2. Ne consegue l’inammissibilità del ricorso.

3. Le spese seguono la soccombenza e sono liquidate come da dispositivo.

4. Si dà atto della ricorrenza dei presupposti di cui al D.P.R. n. 225 del 2018, art. 13, comma 1 quater.

PQM

La Corte dichiara inammissibile il ricorso e condanna la parte ricorrente al pagamento delle spese in favore della controricorrente, liquidandole in Euro 4.200,00 per compensi, oltre alle spese forfettarie nella misura del 15 per cento, agli esborsi liquidati in Euro 200,00 ed agli accessori di legge.

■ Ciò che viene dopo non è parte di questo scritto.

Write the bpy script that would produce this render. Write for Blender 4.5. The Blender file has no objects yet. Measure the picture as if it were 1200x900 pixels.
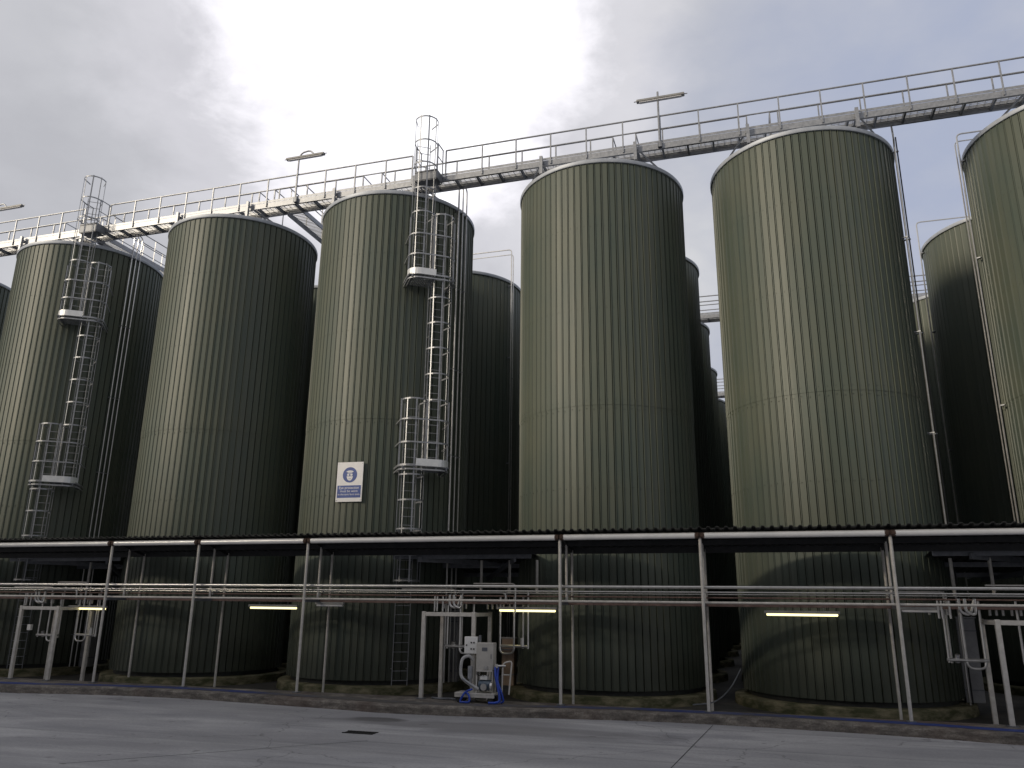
import bpy, math, random
from mathutils import Vector, Matrix
random.seed(7)
R_ = math.radians
scene = bpy.context.scene
COL = scene.collection

# ------------------------------------------------------------------ camera
F, PIT, ROLL, YAW = 922.2133, .2734, .0114, .2965
CAM = Vector((0, 0, 2.835))
cp, sp, cy, sy = math.cos(PIT), math.sin(PIT), math.cos(YAW), math.sin(YAW)
FW = Vector((-sy*cp, cy*cp, sp)); r0 = Vector((cy, sy, 0)); u0 = r0.cross(FW)
CR = math.cos(ROLL)*r0 + math.sin(ROLL)*u0
CU = -math.sin(ROLL)*r0 + math.cos(ROLL)*u0
cd = bpy.data.cameras.new('camera'); cam = bpy.data.objects.new('camera', cd); COL.objects.link(cam)
cam.matrix_world = Matrix(((CR.x, CU.x, -FW.x, CAM.x), (CR.y, CU.y, -FW.y, CAM.y), (CR.z, CU.z, -FW.z, CAM.z), (0, 0, 0, 1)))
cd.sensor_width = 36; cd.lens = 36*F/1200; cd.clip_start = .1; cd.clip_end = 3000
scene.camera = cam

def _ray(x, y): return FW*F + CR*(x-600) - CU*(y-450)
def at(x, y, Y):                      # survey helper: photo point -> world point on the plane y = Y
    d = _ray(x, y); return CAM + d*(Y/d.y)

# ------------------------------------------------------------------ materials
def mat(name, base, rough=.6, metal=0., spec=.5):
    m = bpy.data.materials.new(name); m.use_nodes = True
    b = m.node_tree.nodes['Principled BSDF']
    b.inputs['Base Color'].default_value = (*base, 1); b.inputs['Roughness'].default_value = rough
    b.inputs['Metallic'].default_value = metal; b.inputs['Specular IOR Level'].default_value = spec
    return m, m.node_tree, b
def N(nt, t, **kw):
    n = nt.nodes.new(t)
    for k, v in kw.items():
        if k in n.inputs: n.inputs[k].default_value = v
        else: setattr(n, k, v)
    return n
def ramp(nt, src, stops):
    r = nt.nodes.new('ShaderNodeValToRGB'); e = r.color_ramp.elements
    while len(e) < len(stops): e.new(.5)
    for i, (p, c) in enumerate(stops):
        e[i].position = p; e[i].color = (*c, 1) if len(c) == 3 else c
    nt.links.new(src, r.inputs[0]); return r
def mix(nt, fac, a, b, mode='MIX'):
    m = nt.nodes.new('ShaderNodeMix'); m.data_type = 'RGBA'; m.blend_type = mode
    for i, v in ((0, fac), (6, a), (7, b)):
        if hasattr(v, 'type') and hasattr(v, 'links'): nt.links.new(v, m.inputs[i])
        else: m.inputs[i].default_value = v if i == 0 else (*v, 1)
    return m.outputs[2]
def math_(nt, op, a, b=None, c=None):
    m = nt.nodes.new('ShaderNodeMath'); m.operation = op
    for i, v in enumerate((a, b, c)):
        if v is None: continue
        if hasattr(v, 'links'): nt.links.new(v, m.inputs[i])
        else: m.inputs[i].default_value = v
    return m.outputs[0]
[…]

Ai sensi del D.P.R. n. 115 del 2002, art. 13, comma 1 quater, dà atto della sussistenza dei presupposti per il versamento, da parte del ricorrente, dell’ulteriore importo a titolo di contributo unificato pari a quello dovuto per il ricorso, a norma dello stesso art. 13, comma 1 bis.

Così deciso in Roma, nella Camera di consiglio della Sezione Terza Civile della Corte di Cassazione, il 8 novembre 2018.